» **Do this**: Your task is to reproduce, verbatim and without pictures, the lines from the opening of the listing through the line containing "if key in b.inputs: b.inputs[key].default_value".

» **Given information**:
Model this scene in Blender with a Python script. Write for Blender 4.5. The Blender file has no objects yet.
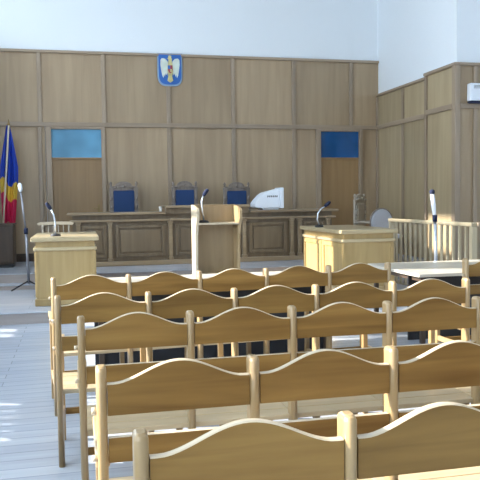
import bpy, bmesh, math, random
from mathutils import Vector, Matrix
random.seed(7)
S = bpy.context.scene
COL = S.collection
PI = math.pi
R = math.radians

# ------------------------------------------------------------------ materials
def new_mat(name):
    m = bpy.data.materials.new(name); m.use_nodes = True
    nt = m.node_tree
    return m, nt, nt.nodes['Principled BSDF']

def set_in(b, key, val):
    if key in b.inputs: b.inputs[key].default_value = val

def plain(name, col, rough=.5, metal=0., spec=.5, bump=0., bscale=200, coat=0., var=.0):
    m, nt, b = new_mat(name)
    set_in(b, 'Roughness', rough); set_in(b, 'Metallic', metal); set_in(b, 'Specular IOR Level', spec); set_in(b, 'Coat Weight', coat)
    tc = nt.nodes.new('ShaderNodeTexCoord'); n = nt.nodes.new('ShaderNodeTexNoise')
    n.inputs['Scale'].default_value = bscale if bump else 6
    n.inputs['Detail'].default_value = 4
    nt.links.new(tc.outputs['Object'], n.inputs['Vector'])
    r = nt.nodes.new('ShaderNodeValToRGB')
    v = var
    r.color_ramp.elements[0].position = .3; r.color_ramp.elements[1].position = .7
    r.color_ramp.elements[0].color = (*[c*(1-v) for c in col], 1)
    r.color_ramp.elements[1].color = (*[min(1, c*(1+v)) for c in col], 1)
    nt.links.new(n.outputs['Fac'], r.inputs['Fac']); nt.links.new(r.outputs['Color'], b.inputs['Base Color'])
    if bump:
        bp = nt.nodes.new('ShaderNodeBump'); bp.inputs['Strength'].default_value = bump; bp.inputs['Distance'].default_value = .002
        nt.links.new(n.outputs['Fac'], bp.inputs['Height']); nt.links.new(bp.outputs['Normal'], b.inputs['Normal'])
    return m

def wood(name, dark, light, axis='Z', scale=1., rough=.4, coat=.2, spec=.5, contrast=.22):
    """straight-grained varnished wood; grain runs along the object's axis; every object gets its own offset and tint"""
    m, nt, b = new_mat(name)
    L = nt.links
    tc = nt.nodes.new('ShaderNodeTexCoord'); oi = nt.nodes.new('ShaderNodeObjectInfo')
    off = nt.nodes.new('ShaderNodeVectorMath'); off.operation = 'SCALE'
    comb = nt.nodes.new('ShaderNodeCombineXYZ')
    for i in range(3): L.new(oi.outputs['Random'], comb.inputs[i])
    L.new(comb.outputs[0], off.inputs[0]); off.inputs['Scale'].default_value = 37.
    add = nt.nodes.new('ShaderNodeVectorMath'); add.operation = 'ADD'
    L.new(tc.outputs['Object'], add.inputs[0]); L.new(off.outputs[0], add.inputs[1])
    mp = nt.nodes.new('ShaderNodeMapping')
    sc = [14*scale]*3; sc['XYZ'.index(axis)] = .9*scale
    mp.inputs['Scale'].default_value = sc
    L.new(add.outputs[0], mp.inputs['Vector'])
    n1 = nt.nodes.new('ShaderNodeTexNoise'); n1.inputs['Scale'].default_value = 1.; n1.inputs['Detail'].default_value = 5; n1.inputs['Distortion'].default_value = .6
    L.new(mp.outputs[0], n1.inputs['Vector'])
    mp2 = nt.nodes.new('ShaderNodeMapping')
    sc2 = [2.6*scale]*3; sc2['XYZ'.index(axis)] = .7*scale
    mp2.inputs['Scale'].default_value = sc2
    L.new(add.outputs[0], mp2.inputs['Vector'])
    n2 = nt.nodes.new('ShaderNodeTexNoise'); n2.inputs['Scale'].default_value = 1.; n2.inputs['Detail'].default_value = 3
    L.new(mp2.outputs[0], n2.inputs['Vector'])
    mx = nt.nodes.new('ShaderNodeMath'); mx.operation = 'ADD'
    h1 = nt.nodes.new('ShaderNodeMath'); h1.operation = 'MULTIPLY'; h1.inputs[1].default_value = .55
    h2 = nt.nodes.new('ShaderNodeMath'); h2.operation = 'MULTIPLY'; h2.inputs[1].default_value = .45
    L.new(n1.outputs['Fac'], h1.inputs[0]); L.new(n2.outputs['Fac'], h2.inputs[0])
    L.new(h1.outputs[0], mx.inputs[0]); L.new(h2.outputs[0], mx.inputs[1])
    r = nt.nodes.new('ShaderNodeValToRGB')
    r.color_ramp.elements[0].position = .5-contrast; r.color_ramp.elements[1].position = .5+contrast
    r.color_ramp.elements[0].color = (*dark, 1); r.color_ramp.elements[1].color = (*light, 1)
    L.new(mx.outputs[0], r.inputs['Fac'])
    hs = nt.nodes.new('ShaderNodeHueSaturation')
    mr = nt.nodes.new('ShaderNodeMapRange'); mr.inputs['To Min'].default_value = .9; mr.inputs['To Max'].default_value = 1.1
    L.new(oi.outputs['Random'], mr.inputs['Value']); L.new(mr.outputs[0], hs.inputs['Value'])
    L.new(r.outputs['Color'], hs.inputs['Color']); L.new(hs.outputs['Color'], b.inputs['Base Color'])
    bp = nt.nodes.new('ShaderNodeBump'); bp.inputs['Strength'].default_value = .15; bp.inputs['Distance'].default_value = .002
    L.new(n1.outputs['Fac'], bp.inputs['Height']); L.new(bp.outputs['Normal'], b.inputs['Normal'])
    set_in(b, 'Roughness', rough); set_in(b, 'Coat Weight', coat); set_in(b, 'Coat Roughness', .25); set_in(b, 'Specular IOR Level', spec)
    return m

def floor_mat(name, col_a, col_b, joint, width=.14, rough=.25):
    """long floor boards running along X"""
    m, nt, b = new_mat(name); L = nt.links
    tc = nt.nodes.new('ShaderNodeTexCoord')
    br = nt.nodes.new('ShaderNodeTexBrick')
    br.offset = .37; br.inputs['Scale'].default_value = 1.
    br.inputs['Brick Width'].default_value = 1.8; br.inputs['Row Height'].default_value = width
    br.inputs['Mortar Size'].default_value = .004; br.inputs['Bias'].default_value = -.2
    br.inputs['Color1'].default_value = (*col_a, 1); br.inputs['Color2'].default_value = (*col_b, 1); br.inputs['Mortar'].default_value = (*joint, 1)
    L.new(tc.outputs['Object'], br.inputs['Vector'])
    mp = nt.nodes.new('ShaderNodeMapping'); mp.inputs['Scale'].default_value = (1.5, 18, 1)
    L.new(tc.outputs['Object'], mp.inputs['Vector'])
    n = nt.nodes.new('ShaderNodeTexNoise'); n.inputs['Scale'].default_value = 1.; n.inputs['Detail'].default_value = 4
    L.new(mp.outputs[0], n.inputs['Vector'])
    mr = nt.nodes.new('ShaderNodeMapRange'); mr.inputs['To Min'].default_value = .82; mr.inputs['To Max'].default_value = 1.16
    L.new(n.outputs['Fac'], mr.inputs['Value'])
    hs = nt.nodes.new('ShaderNodeHueSaturation'); L.new(mr.outputs[0], hs.inputs['Value']); L.new(br.outputs['Color'], hs.inputs['Color'])
    L.new(hs.outputs['Color'], b.inputs['Base Color'])
    set_in(b, 'Roughness', rough); set_in(b, 'Coat Weight', .15); set_in(b, 'Coat Roughness', .2)
    return m

OAK_V = wood('oak_panelling', (.285, .20, .118), (.42, .31, .19), 'Z', .6, .42, .15)
OAK_TRIM = wood('oak_trim', (.25, .185, .125), (.38, .29, .205), 'Z', .9, .4, .2)
OAK_RAIL = wood('oak_rail', (.25, .185, .125), (.38, .29, .205), 'X', .9, .4, .2)
OAK_RAILY = wood('oak_rail_side', (.25, .185, .125), (.38, .29, .205), 'Y', .9, .4, .2)
DOOR_W = wood('door_wood', (.24, .145, .062), (.36, .225, .105), 'Z', .6, .42, .15)
OAK_R = wood('oak_side_panelling', (.33, .25, .145), (.47, .37, .225), 'Z', .6, .42, .15)
JUDGE_W = wood('judge_bench_wood', (.125, .085, .045), (.225, .16, .092), 'Z', .9, .38, .25)
JUDGE_X = wood('judge_bench_top_wood', (.21, .145, .08), (.35, .255, .15), 'X', .9, .3, .35)
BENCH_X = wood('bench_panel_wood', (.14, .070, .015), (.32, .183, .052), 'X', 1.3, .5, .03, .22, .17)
BENCH_Z = wood('bench_post_wood', (.25, .16, .066), (.40, .27, .125), 'Z', 1.3, .36, .3)
SEAT_X = wood('bench_seat_wood', (.40, .30, .17), (.58, .46, .29), 'X', 1.3, .32, .35)
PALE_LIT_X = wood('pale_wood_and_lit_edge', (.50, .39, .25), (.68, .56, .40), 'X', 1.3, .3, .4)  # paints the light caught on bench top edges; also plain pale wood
BENCH_Y = wood('bench_arm_wood', (.36, .24, .11), (.54, .38, .20), 'Y', 1.3, .34, .3)
DESK_Z = wood('desk_wood', (.33, .22, .085), (.47, .335, .145), 'Z', .9, .38, .25)
DESK_X = wood('desk_top_wood', (.44, .34, .18), (.60, .48, .29), 'X', .9, .3, .4)
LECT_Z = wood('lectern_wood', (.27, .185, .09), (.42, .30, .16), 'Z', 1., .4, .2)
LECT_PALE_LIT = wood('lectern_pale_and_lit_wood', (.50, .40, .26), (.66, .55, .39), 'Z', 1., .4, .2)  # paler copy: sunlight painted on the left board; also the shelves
TABLE_W = wood('table_top_wood', (.50, .45, .37), (.63, .58, .49), 'X', .9, .3, .3)
BAL_W = wood('balustrade_wood', (.40, .33, .21), (.55, .46, .31), 'Z', 1., .4, .2)
CHAIR_W = wood('carved_chair_wood', (.13, .10, .08), (.25, .20, .16), 'Z', 2., .32, .4)
PALE_CH = wood('pale_chair_wood', (.27, .22, .16), (.42, .36, .28), 'Z', 2., .35, .3)
DARKW = wood('dark_cabinet_wood', (.045, .028, .018), (.085, .055, .035), 'Z', 1., .45, .1)
PLASTER = plain('white_plaster', (.80, .84, .87), .85, bump=.15, bscale=60, var=.015)
CEIL = plain('ceiling_paint', (.86, .88, .90), .9, var=.01)
FLOOR = floor_mat('pale_floor_boards', (.39, .43, .49), (.47, .50, .55), (.27, .29, .33))
DAIS = floor_mat('platform_floor', (.46, .49, .55), (.53, .55, .60), (.36, .38, .42), .3)
RISER = wood('step_riser', (.30, .26, .24), (.42, .37, .34), 'X', .8, .4, .15)
BLUE_PAD = plain('blue_upholstery', (.010, .04, .13), .75, bump=.4, bscale=400, var=.15)
GREY_PAD = plain('grey_blue_upholstery', (.36, .38, .42), .6, bump=.3, bscale=300, var=.1)
CHROME = plain('brushed_chrome', (.72, .76, .82), .28, 1., var=.05)
GUN = plain('dull_metal', (.30, .30, .33), .4, .7, var=.25)
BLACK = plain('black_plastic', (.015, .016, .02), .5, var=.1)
NAVY_M = plain('dark_blue_foam', (.012, .018, .05), .9, bump=.5, bscale=500, var=.2)
WHITE_P = plain('white_plastic', (.80, .84, .90), .45, var=.02)
SCREEN = plain('dark_screen', (.02, .025, .03), .1, var=.05)
PAPER = plain('white_paper', (.82, .82, .80), .7, var=.02)
F_BLUE = plain('flag_blue', (.012, .055, .46), .7, bump=.2, bscale=400, var=.08)
F_YEL = plain('flag_yellow', (.72, .47, .05), .7, bump=.2, bscale=400, var=.08)
F_RED = plain('flag_red', (.60, .015, .085), .7, bump=.2, bscale=400, var=.08)
POLE_W = plain('pale_flagpole', (.62, .55, .42), .45, var=.08)
BRASS = plain('brass', (.30, .21, .09), .4, .8, var=.1)
E_BLUE = plain('emblem_blue', (.02, .12, .42), .45, var=.08)
E_RIM = plain('emblem_rim', (.24, .36, .50), .45, var=.1)
E_GOLD = plain('emblem_gold', (.58, .52, .24), .45, .2, var=.3)
E_PALE = plain('emblem_pale', (.60, .66, .58), .45, var=.15)
E_RED = plain('emblem_red', (.35, .05, .06), .5, var=.1)
FRAME_W = plain('white_window_frame', (.80, .82, .84), .4, var=.02)

def glass_mat(name, col, rough=.08):
    m, nt, b = new_mat(name)
    tc = nt.nodes.new('ShaderNodeTexCoord'); n = nt.nodes.new('ShaderNodeTexNoise'); n.inputs['Scale'].default_value = 1.6
    nt.links.new(tc.outputs['Object'], n.inputs['Vector'])
    r = nt.nodes.new('ShaderNodeValToRGB')
    r.color_ramp.elements[0].position = .35; r.color_ramp.elements[1].position = .65
    r.color_ramp.elements[0].color = (*[c*.8 for c in col], 1); r.color_ramp.elements[1].color = (*[min(1, c*1.2) for c in col], 1)
    nt.links.new(n.outputs['Fac'], r.inputs['Fac']); nt.links.new(r.outputs['Color'], b.inputs['Base Color'])
    set_in(b, 'Roughness', rough)
    return m
PANE_PALE = glass_mat('glass_pale_sky_glow', (.11, .30, .46))  # blue glow of the sky behind, put into the pane's base colour
PANE_DEEP = glass_mat('glass_deep_sky_glow', (.012, .09, .26))  # same sky glow as a deeper base colour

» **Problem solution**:
Model this scene in Blender with a Python script. Write for Blender 4.5. The Blender file has no objects yet.
import bpy, bmesh, math, random
from mathutils import Vector, Matrix
random.seed(7)
S = bpy.context.scene
COL = S.collection
PI = math.pi
R = math.radians

# ------------------------------------------------------------------ materials
def new_mat(name):
    m = bpy.data.materials.new(name); m.use_nodes = True
    nt = m.node_tree
    return m, nt, nt.nodes['Principled BSDF']

def set_in(b, key, val):
    if key in b.inputs: b.inputs[key].default_value = val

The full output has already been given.